Does the old testament still apply?


We don’t stone gays like it says to and leviticus and what not,so does it still apply and if so to what extent?


We retain the moral laws which are the 10 Commandments. We are not bound by particular punishments that were handed out then.


[quote="Tx3bro, post:1, topic:310495"]
We don't stone gays like it says to and leviticus and what not,so does it still apply and if so to what extent?


Hmmm. Jesus showed the adulterous woman compassion and forgiveness, but I did not read him telling her to continue in her adulterous ways. Nope He told her to "go in peace but sin no more".

The lesson here is we forgive the sinner but the sin remains.

In Leviticus, adulterers caught in the act were stoned to death.

We no longer do that, but adultery remains a grave sin.

I believe that is the key to read the OT in light of the NT. :thumbsup:


I guess Saint Augustine answered this question for us when he said the following:
“The New Testament lies hidden in the Old Testament and the Old Testament is unveiled in the New Testament"
St. Augustine


From a Scriptural standpoint allow me to offer two passages that helped me a lot.

The first is Mt 18:15-18 and in particular Jesus giving authority to "The Church" to "bind and loose" "Whatever" - and that we are to "Listen to the Church".

The second is Acts 15 - the council of Jerusalem. This council was dealing with the very matter that you speak of...whether the requirements of the Mosaic Law remained in force...
The Church - in council - and exercising their Christ granted right to bind and loose - said no - the mosaic Law was not to be extended to the Gentile converts - effectively nullifying the keeping of the "Mosaic Law" as necessary for salvation.

As mentioned above, we do retain the 10 commandments - largely because a) they were written by the very finger of God and, b) they concisely present the Law of Love that Jesus speaks of in Mt 22:36-40.

Hope this helps a bit...



[quote="Tx3bro, post:1, topic:310495"]
We don't stone gays like it says to and leviticus and what not,so does it still apply and if so to what extent?


No, the law of Moses does not apply to us (Christians) or anyone else (Jews). The law was set "because of transgressions, until the seed (Jesus Christ) would come to whom the promise had been made" (Galatians 3:19). Moses' covenant was therefore abrogated (Galatians 3-5). (Not to be confused with Abraham's covenant, which has been fulfilled (become the New Testament) (Romans 4, Galatians 3-5).)

Justin Martyr, Dialogue with Trypho, 11: "Now, law placed against law has abrogated that which is before it, and a covenant which comes after in like manner has put an end to the previous one."

Chrysostom, Homily on Romans, 6:12: "Yet surely Paul’s object everywhere is to annul this Law. And with much reason; for it was through a fear and a horror of this that the Jews obstinately opposed grace."

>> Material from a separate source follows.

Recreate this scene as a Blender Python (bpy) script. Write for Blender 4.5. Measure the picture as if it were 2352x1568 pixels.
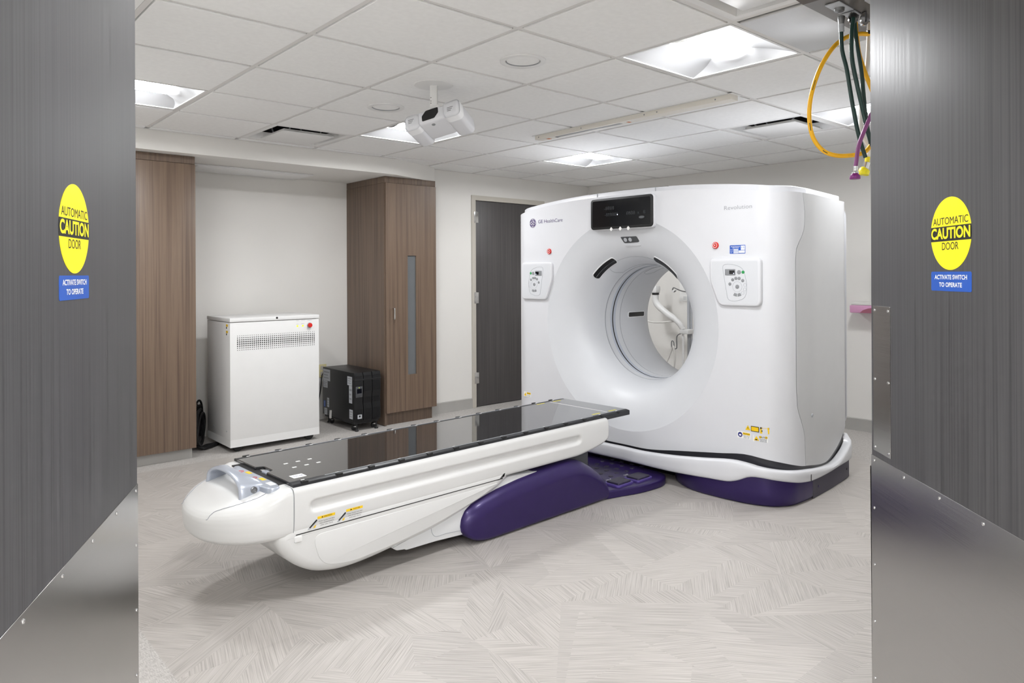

Homily on Galatians, 3: "And so while no one annuls a man’s covenant, the covenant of God after four hundred and thirty years is annulled; for if not that covenant but another instead of it bestows what is promised, then is it set aside, which is most unreasonable."


this is a complex question and the Pontifical Biblical Commission (under Joseph Ratzinger) gave an answer to this about ten years ago.

This document which can be downloaded describes itself as the beginning of an understand of this topic

[The answer to the title question is YES; this document is a start to describing HOW]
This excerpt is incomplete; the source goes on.